Keeping Your Flights Alive

Ground-to-Air is a huge threat to aircraft.  As a Forward Observer your job is to use the aircraft to put effective fire down upon the heads of the enemy.  You also need to worry about the aircraft as they can be shot down easily and just like that you can be stripped of your air support.

The key thing to remember is that the more presence your aircraft present on the enemy, the more likely they are to pull ground-to-air weapons and start swatting your aircraft out of the sky.  If your aircraft do not present juicy targets to the enemy they will probably not hop into their Burster MAX.

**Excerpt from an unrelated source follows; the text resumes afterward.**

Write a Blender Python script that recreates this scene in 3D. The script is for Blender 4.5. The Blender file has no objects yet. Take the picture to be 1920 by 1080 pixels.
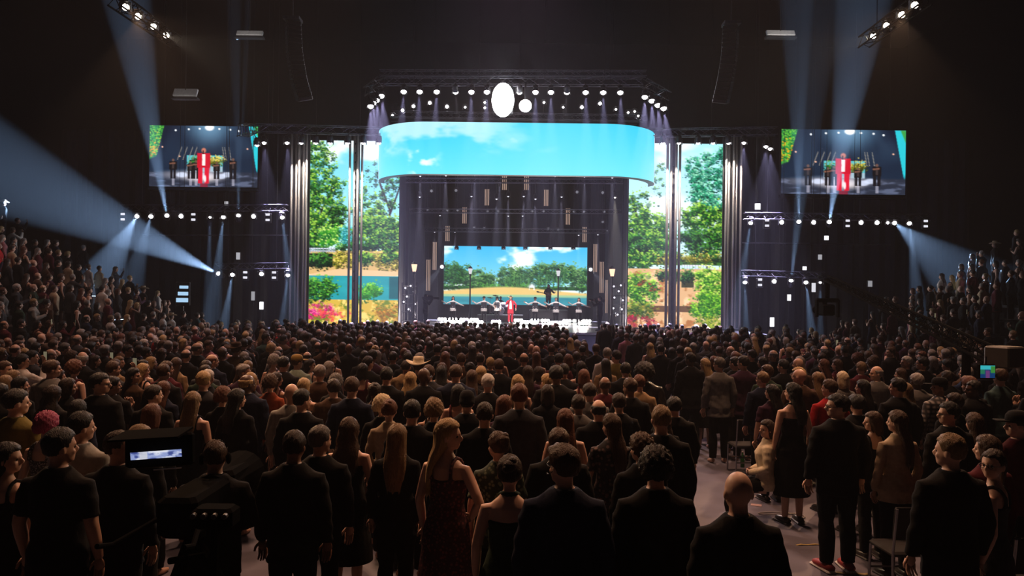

There are main two ways to mitigate your aircraft’s presence factor:

  1. Only have them fly near your target area when they are on a close air support mission.  After they have engaged your target, they go away, either to a holding pattern or secondary mission.
  2. Never have them fly over the target directly.  Scythes should engage from afar and egress before they fly over where the target is/was.

The whole idea is to keep them out of the umbrella presented by a ground-to-air weapon such as a Burster MAX or Stryker gunner.  The umbrella is just that and can be imagined as a dome over and centered around that weapon system with any terrain or buildings blocking out areas that cause blind spots.  You should be able to see why hugging the terrain or using terrain features such as a mountain as visual cover can be so handy.

Fire Commands

By default your aircraft will engage targets that you give them as soon as possible, but there are alternate fire commands that can be given to give you greater flexibility.

  • Time on Target – Engage the target at a certain time or after a certain amount of time has elapsed.  This is valuable when you are actually raiding a particular location such as by Galaxy drop.  Say your galaxy will be at the drop zone in 3 minutes and you want the aircraft to put some clearing fire on the drop zone to clear it of any enemies seconds before the galaxy arrives so you get them synchronized to the target location and tell them to engage it in 2 minutes and 45 seconds.  While this method may sound not very useful, there are times when it is feasible.
  • Fire At My Command – This primes the aircraft to engage the target – they put the target in their sights.  Then they wait until you tell them to fire.  You can tell the pilot to fire once or continually after your command by saying single shot or rapid fire.  A great example of this would be when clearing a building.  A Liberator gets into position to put rounds through a large open window or door into the building that you will be clearing.  Just before you enter, you give the command to fire 3 rounds and after the 3rd round impacts, your squad rushes in to find the enemy still running for cover from the Liberator fire.